Over the last few years, there has been a growing awareness among Americans that the U.S. needs to do more to meet its environmental commitments by diversifying its energy sector and investing more in renewable energy. New innovative technologies have opened the door to a wide range of options that would allow the U.S. to harness greater amounts of energy without harming the environment or requiring Americans to pay unreasonably high rates for electricity. Unfortunately, several obstacles stand in the way, and one of the biggest is NIMBYism.

NIMBY stands for “not in my backyard” and refers to local residents’ opposition to a proposed development in their area. However, the term can be applied to local opposition to a variety of different kinds of development, including energy projects, which some activists erroneously believe threaten the environment.

Like with any project, green energy projects require a certain amount of space to operate. This inevitably means an undisturbed piece of land somewhere will likely be developed. This is true regardless of whether the project is a hydroelectric dam, nuclear power plant, solar farm, or wind farm. The point is, for most Americans, the benefits far outweigh whatever minimal disruption to the environment occurs as a result of the project.

Unfortunately, this view is not shared by an increasing number of NIMBY activists whose unrealistic understanding of conservation are in direct conflict with America’s need for energy independence. Every year, these activists help block or stall numerous green energy projects that would help expand U.S. energy production and lower costs for consumers. Examples exist for nearly every form of renewable energy.

One recent example is the National Audubon Society’s decision to sue a California bay area county over its approval of a new wind turbine facility at Altamont Pass. Claiming the facility would be a hazard to migratory birds, the group opposes the project and would prefer that the existing 5,000 wind turbine farm also close. Other groups and local government have opposed wind farms on similar grounds. According to one estimate, 317 wind energy projects have been restricted or blocked by government entities since 2015.

NIMBYism has also impacted solar projects. In San Diego, residents of the town Jacumba Hot Springs, along with support from environmental groups, have filed a lawsuit against the developer of a new 604-acre solar project. The project would power 57,000 homes, provide residents $4 million in local community benefits, and set aside 435 acres of open space for wildlife. However, some residents are opposed to the plan because they fear it may drive away tourism and harm the environment.

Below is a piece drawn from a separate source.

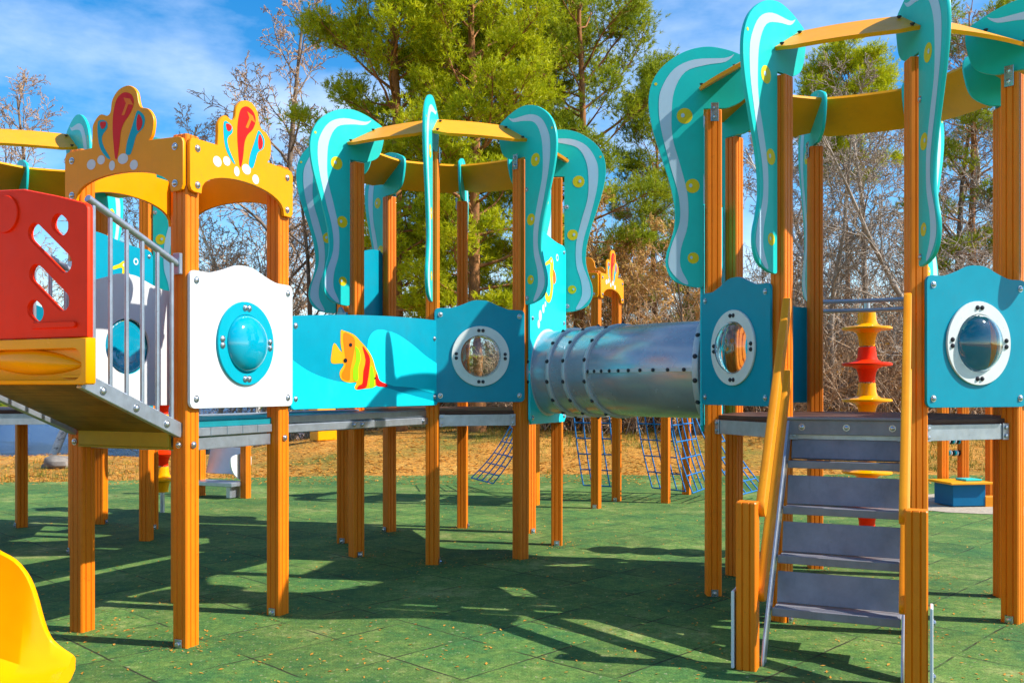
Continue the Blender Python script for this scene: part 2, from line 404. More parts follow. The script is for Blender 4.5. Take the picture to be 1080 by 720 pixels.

Other recent examples include actions by the Sierra Club to block a solar plant in Florida.

Sometimes NIMBY opposition also takes the form of demands to tear down existing energy facilities, usually hydroelectric dams or nuclear power plants. This type of opposition is particularly damaging to both the environment and U.S. energy production because it removes a steady source of energy for local communities that can lead to higher prices and grid instability.

For instance, in Washington several environmental groups have been fighting for years to remove four lower Snake River dams. They argue that the dams harm salmon migration and disrupt native ecosystems. However, they also produce a combined 3,000 megawatts of carbon free power that both experts and federal agencies warn cannot be easily replaced. In fact, local nonprofit Northwest River Partners estimates their removal would likely result in a 25% increase in electricity prices for residents. Similar demands have been made in other parts of the country as well. In Maine, conservation groups recently filed a lawsuit against the owner of several central dams, citing violations of the Endangered Species Act.

Nuclear power is also a common target. Just last year, NIMBY activists celebrated the closure of New York’s Indian Point Energy Center, a three-unit nuclear power plant that was responsible for producing 25% of all of New York City’s energy. Environmental groups claimed the nuclear plant was too close to the city and posed a danger to both inhabitants and the environment. However, experts point out that as a result of the closure, the city has had to construct three new natural gas plants that combined will generate only 90% of the total energy produced by Indian Point. In addition, New York is now unlikely to meet its climate goals and consumers will see higher energy prices. Other nuclear power plants face a similar future that could also raise prices including California’s Diablo Canyon Power Plant, which is scheduled to close in 2024.

It is clear that no form of green energy is free from the heavy scrutiny of NIMBY activists. This is a problem because there will always be tradeoffs to whatever type of energy is harnessed from the environment. American energy projects already face a range of obstacles including federal, state, and local laws, a cumbersome permitting process, and a fickle political environment that is sometimes openly hostile to certain forms of energy. The last thing these projects need is for NIMBYism to inhibit America’s progress towards achieving energy independence and burden the American consumer with higher energy prices.